■ Work to be completed
Restate the listing below word for word, omitting any images.

■ Supplied information
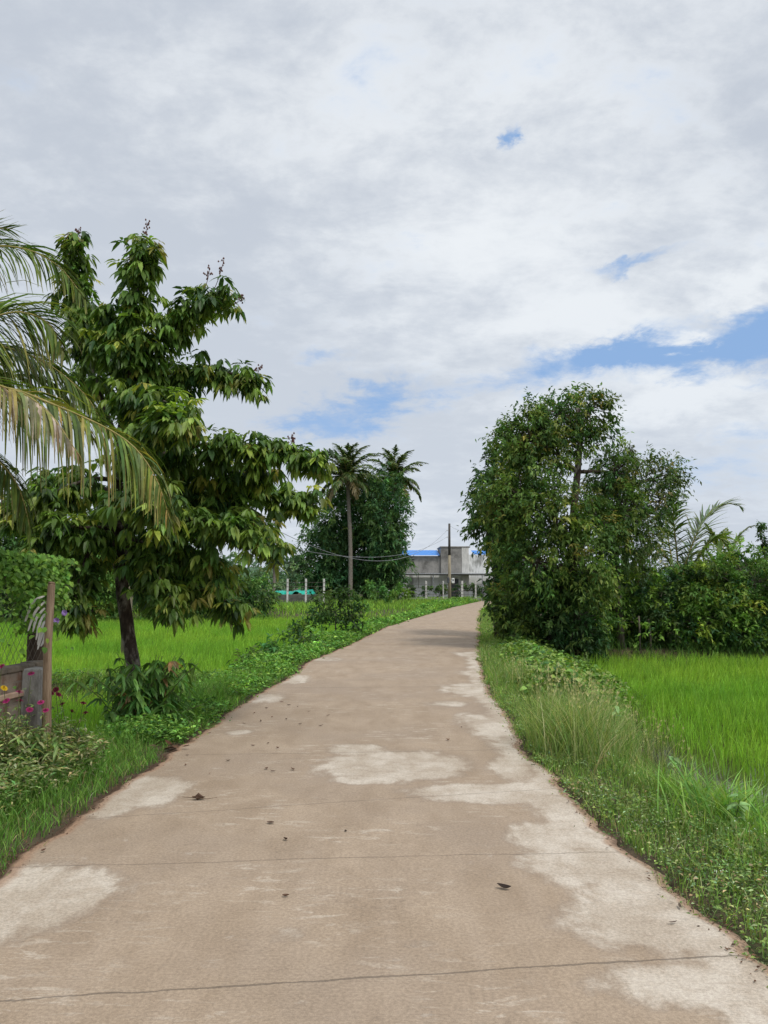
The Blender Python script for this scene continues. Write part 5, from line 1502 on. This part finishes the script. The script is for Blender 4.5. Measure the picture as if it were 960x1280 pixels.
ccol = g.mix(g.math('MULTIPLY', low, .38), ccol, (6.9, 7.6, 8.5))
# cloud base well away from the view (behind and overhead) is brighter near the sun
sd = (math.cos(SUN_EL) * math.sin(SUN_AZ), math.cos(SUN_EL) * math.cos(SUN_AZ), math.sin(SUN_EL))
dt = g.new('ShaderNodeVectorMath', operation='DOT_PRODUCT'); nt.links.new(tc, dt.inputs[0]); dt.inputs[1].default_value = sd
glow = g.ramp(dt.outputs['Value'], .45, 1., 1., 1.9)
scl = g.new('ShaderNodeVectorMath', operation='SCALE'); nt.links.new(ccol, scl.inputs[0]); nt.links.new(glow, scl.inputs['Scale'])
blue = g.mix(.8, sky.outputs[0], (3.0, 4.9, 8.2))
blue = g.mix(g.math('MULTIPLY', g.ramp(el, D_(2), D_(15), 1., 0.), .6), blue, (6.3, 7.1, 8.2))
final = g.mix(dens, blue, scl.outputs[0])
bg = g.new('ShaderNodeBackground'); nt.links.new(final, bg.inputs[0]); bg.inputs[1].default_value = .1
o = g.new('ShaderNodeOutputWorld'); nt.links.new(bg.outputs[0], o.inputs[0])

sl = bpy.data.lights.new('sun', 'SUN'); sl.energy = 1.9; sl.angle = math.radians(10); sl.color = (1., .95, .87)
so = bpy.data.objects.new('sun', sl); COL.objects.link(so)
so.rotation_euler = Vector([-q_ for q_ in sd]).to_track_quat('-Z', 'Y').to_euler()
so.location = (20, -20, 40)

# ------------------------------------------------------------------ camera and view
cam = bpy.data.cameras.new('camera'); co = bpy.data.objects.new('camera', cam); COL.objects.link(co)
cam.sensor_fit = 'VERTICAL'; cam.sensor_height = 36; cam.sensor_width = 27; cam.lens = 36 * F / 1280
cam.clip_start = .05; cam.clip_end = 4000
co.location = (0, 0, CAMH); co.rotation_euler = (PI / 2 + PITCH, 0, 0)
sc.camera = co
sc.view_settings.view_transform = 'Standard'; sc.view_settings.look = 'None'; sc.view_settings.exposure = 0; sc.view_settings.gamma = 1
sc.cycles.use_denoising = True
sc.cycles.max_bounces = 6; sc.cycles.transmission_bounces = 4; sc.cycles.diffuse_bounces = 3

■ Response
The Blender Python script for this scene continues. Write part 5, from line 1502 on. This part finishes the script. The script is for Blender 4.5. Measure the picture as if it were 960x1280 pixels.
ccol = g.mix(g.math('MULTIPLY', low, .38), ccol, (6.9, 7.6, 8.5))
# cloud base well away from the view (behind and overhead) is brighter near the sun
sd = (math.cos(SUN_EL) * math.sin(SUN_AZ), math.cos(SUN_EL) * math.cos(SUN_AZ), math.sin(SUN_EL))
dt = g.new('ShaderNodeVectorMath', operation='DOT_PRODUCT'); nt.links.new(tc, dt.inputs[0]); dt.inputs[1].default_value = sd
glow = g.ramp(dt.outputs['Value'], .45, 1., 1., 1.9)
scl = g.new('ShaderNodeVectorMath', operation='SCALE'); nt.links.new(ccol, scl.inputs[0]); nt.links.new(glow, scl.inputs['Scale'])
blue = g.mix(.8, sky.outputs[0], (3.0, 4.9, 8.2))
blue = g.mix(g.math('MULTIPLY', g.ramp(el, D_(2), D_(15), 1., 0.), .6), blue, (6.3, 7.1, 8.2))
final = g.mix(dens, blue, scl.outputs[0])
bg = g.new('ShaderNodeBackground'); nt.links.new(final, bg.inputs[0]); bg.inputs[1].default_value = .1
o = g.new('ShaderNodeOutputWorld'); nt.links.new(bg.outputs[0], o.inputs[0])

sl = bpy.data.lights.new('sun', 'SUN'); sl.energy = 1.9; sl.angle = math.radians(10); sl.color = (1., .95, .87)
so = bpy.data.objects.new('sun', sl); COL.objects.link(so)
so.rotation_euler = Vector([-q_ for q_ in sd]).to_track_quat('-Z', 'Y').to_euler()
so.location = (20, -20, 40)

# ------------------------------------------------------------------ camera and view
cam = bpy.data.cameras.new('camera'); co = bpy.data.objects.new('camera', cam); COL.objects.link(co)
cam.sensor_fit = 'VERTICAL'; cam.sensor_height = 36; cam.sensor_width = 27; cam.lens = 36 * F / 1280
cam.clip_start = .05; cam.clip_end = 4000
co.location = (0, 0, CAMH); co.rotation_euler = (PI / 2 + PITCH, 0, 0)
sc.camera = co
sc.view_settings.view_transform = 'Standard'; sc.view_settings.look = 'None'; sc.view_settings.exposure = 0; sc.view_settings.gamma = 1
sc.cycles.use_denoising = True
sc.cycles.max_bounces = 6; sc.cycles.transmission_bounces = 4; sc.cycles.diffuse_bounces = 3